U.S. Defense Secretary Austin Lloyd then visited military camps in Southern parts of the archipelago last February.
Marcos Jr. first met U.S. President Joe Biden in New York last September. Then he visited the White House last Labor Day to affirm their “ironclad alliance” and craft bilateral defense guidelines between the two countries.
The White House says these guidelines take cue from the longstanding 1951 Mutual Defense Treaty to “institutionalize key bilateral priorities, mechanisms, and processes to deepen alliance cooperation and interoperability across land, sea, air, space, and cyberspace.”
The very public displays of friendship came after an equally overt military showcase last April during the Balikatan (shoulder to shoulder) joint exercises held in various camps throughout the archipelago. Participation in the drills broke records with 17,000 troops from the two countries involved.
Amid the Balikatan, Marcos Jr announced four new sites in the Philippines in which U.S. forces could make use of Philippine military facilities as per the Enhanced Defense Cooperation Agreement (EDCA) of 2014. There are now nine Philippine bases readily available to the Americans.

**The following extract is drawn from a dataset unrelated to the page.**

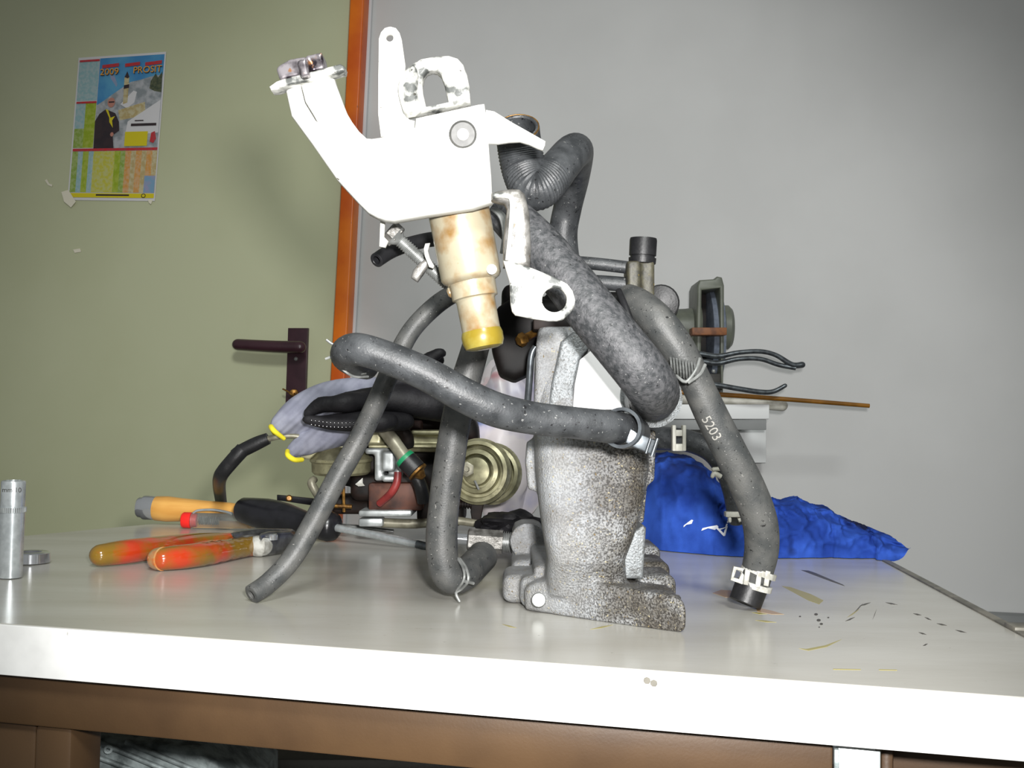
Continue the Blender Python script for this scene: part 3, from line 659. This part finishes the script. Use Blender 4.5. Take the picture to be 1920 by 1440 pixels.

Marcos personally observed the live-fire demonstrations by American troops as they sank a decommissioned ship on the coast of Zambales province facing the South China Sea.
The Philippines was the first U.S. colony. And in the post-war period, it has shown willingness to aid American geopolitical interests. The Philippines has sent troops to most major wars involving the U.S., and Filipinos are also the largest immigrant Asian group in the U.S. armed forces.
Meanwhile, Filipino progressive groups are demanding the country be de-militarized and spared from the conflict of rival superpowers.
Renato Reyes Jr. of the New Patriotic Alliance or Bayan, the largest coalition of activist groups in the Philippines, says the U.S. is undermining Philippine sovereignty. The rapid security developments with the U.S., he says, shows an unequal relationship with the Philippines treated like a “military outpost.”

Michael Beltran
“While some will view this as a ‘deterrent’ against China’s aggressive actions in the West Philippine Sea, it cannot be denied that this also ties the hands of the Philippines to support U.S. military provocations and intervention in the region,” Reyes said.
Reyes warns that Filipinos are being dragged into a war they didn’t sign up for because of Marcos Jr. “Philippine defense policy will be made even more dependent and contingent on U.S. defense policy,” he added.
Ground zero
In response to the heightened operations on Philippine soil, China’s ambassador to the Philippines, Huang Xilian, urged the Philippines to reconsider ways to deal with the United States.
In a statement, Huang said, “the Philippines is advised to unequivocally oppose ‘Taiwan independence,’ rather than stoking the fire by offering the U.S. access to the military bases near the Taiwan Strait if you care genuinely about the 150,000 overseas Filipino Workers (OFWs).”
Marcos Jr tried to alleviate tensions by announcing that Manila would set up better lines of communication with Beijing.
Migrante, an international coalition of OFWs, assailed Huang for “holding OFWs in Taiwan hostage.”
The Philippines is of particular importance to the competing forces in the region. According to foreign policy and U.S.-Philippines relations expert Professor Roland Simbulan, the Philippines is the “bone of contention” in the Pacific.

Michael Beltran
Simbulan said the new activity of U.S. troops affords an “advantage of a strategic position of a ‘rapid response’ to mount operations in a conflict in Taiwan.”
He added that superpowers are competing “for control of the maritime trade routes for vital energy resources and raw materials, fishing grounds, offshore mineral resources, and potential oil and gas resources to fuel capitalist development and growth.”
Simbulan explains that despite efforts to improve relations with China, the Philippines has always been obedient to American ambitions.
“Philippine defense officials make sure their president’s pivot from America won’t plod an inch,” the expert said.
Internal conflict
Simbulan traced how both the armed forces and the national police in the Philippines have historically been developed in the image of their former colonial masters.
To this day, Philippine armed forces rely on American military assistance and weapons sales. In recent years, Washington has given US$463 million in security assistance since 2015, then $237 million in 2018.
Simbulan says that for years, the Philippines’ defense capabilities haven’t improved to repel threats despite decades of help from the United States.
This is because the afforded assistance is “really anti-modernization focused merely to support internal operations of the AFP, because the U.S. wants the Philippines to be dependent on the U.S. bases and U.S. military forces for the country’s external defense.”
The bilateral defense guidelines signed during Marcos Jr.’s White House visit outline new methods of counter-terrorism. The Philippines has grappled with opposition groups and individuals routinely tagged as terrorists or communists to justify their liquidation in a campaign that has been dubbed as “red-tagging.”
Reyes fears that state forces will make use of their new augmentations against the Filipino civil society. He said the guidelines in that sense are “quite worrisome,” because they permit U.S. involvement “in all matters of security including those internal to the Philippines which the U.S. should not be meddling in.”